Christoph Hammerschmidt - EE Times - (11/12/2009 11:33 AM EST)
MUNICH, Germany — Price pressure, caused by overcapacities in the worldwide solar panel business are exerting pressure on the solar panel value chain. No surprise that the quarterly figures of German PV vendors Q-Cells SE and Conergy AG are written with red ink. And there's more bad news in the offing, says market researcher The Information Network.
How strong the price pressure is shows the example of Q-Cells SE (Bitterfeld-Wolfen): In Q3, the company increased the unit volume sold by 87 percent to 103 MWp. The sales figure of €184 million (about $274 million) however increased only by 30 percent over Q2; for the first nine months of the year revenues even declined by 41 percent compared to the same period last year. The company blames the strong price deterioration in the international solar cell markets for the sales decline.

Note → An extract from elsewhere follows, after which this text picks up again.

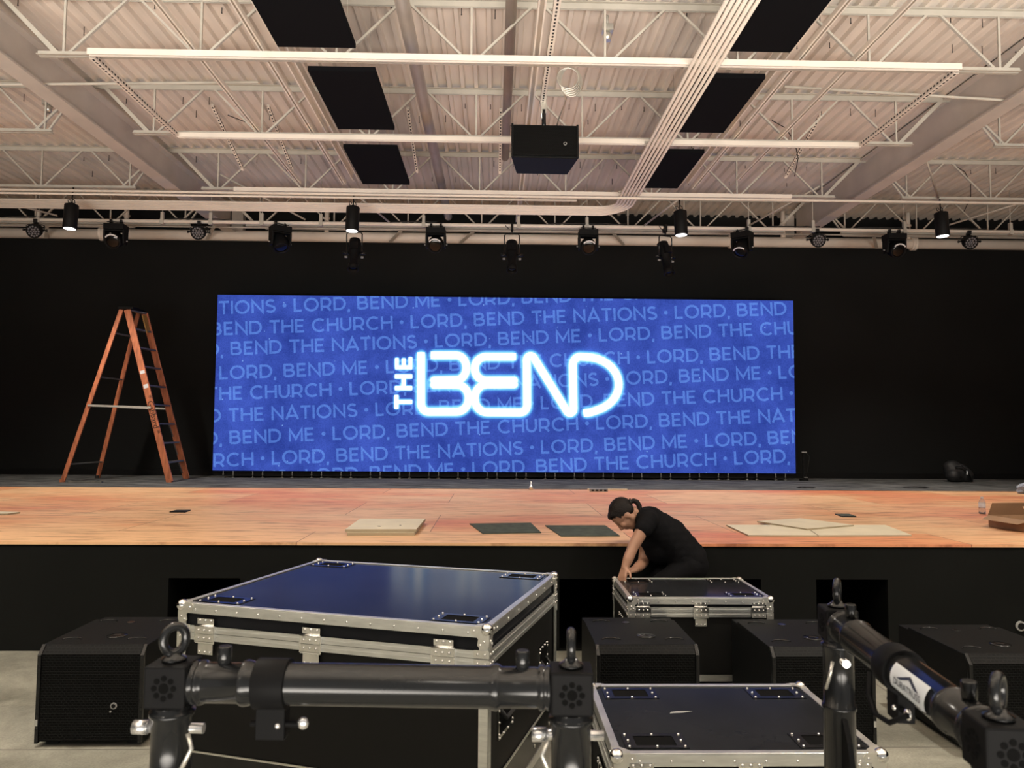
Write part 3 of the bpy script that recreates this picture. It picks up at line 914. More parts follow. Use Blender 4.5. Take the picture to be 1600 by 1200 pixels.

On this sales the company wrote an operative loss of €163.8 million — for the first nine months the losses amount to € 945 million and thus almost a billion euros. Adjusted by restructuring and other one-time charges, the company still wrote an operational loss (EBIT) of almost 5 million euros.
At the opportunity of presenting the quarterly figures, Q-Cells provided details regarding a cost-cutting program announced already in August. The most prominent item is a headcount reduction by 500 persons — roughly 25 percent of the staff will have to leave by the end of the year.
Hamburg-based Conergy AG fared similarly bad. It saw its Q3 sales decline 14 percent against Q2. Against the same quarter in 2008 sales even fell by 40.3 percent. The company which produces and sells crystalline solar modules and inverters now achieved sales of €140.2 million (about $209 million). On this basis, it wrote a net loss of €20 million. Anyway, Conergy managed to reduce its losses; in Q3/2008 it almost had drowned in red ink at a loss of € 77.5 million.
The situation could continue to deteriorate. At least, this is what Robert Castellano believes, president of market researcher The Information Network. In a study he paints a gloomy picture of the industry's situation. According to Castellano, the ongoing contraction process will not peak before 2010. The market researcher predicts that as many as 50 percent of the solar manufacturers won't survive. "The freefall has begun," he said.
Castellano cites a number of examples. General Electric, for instance plans to close its only US solar panel factory. BP Solar is in the process of winding down its solar panel factory in Maryland and outsource it to a contract manufacturer, to name just the most prominent ones.
Chinese companies continue to increase inventory and thus increase the price pressure, Castellano warned. "Perhaps this is an attempt to become the worldwide leader in the solar market by eliminating the competition," he said.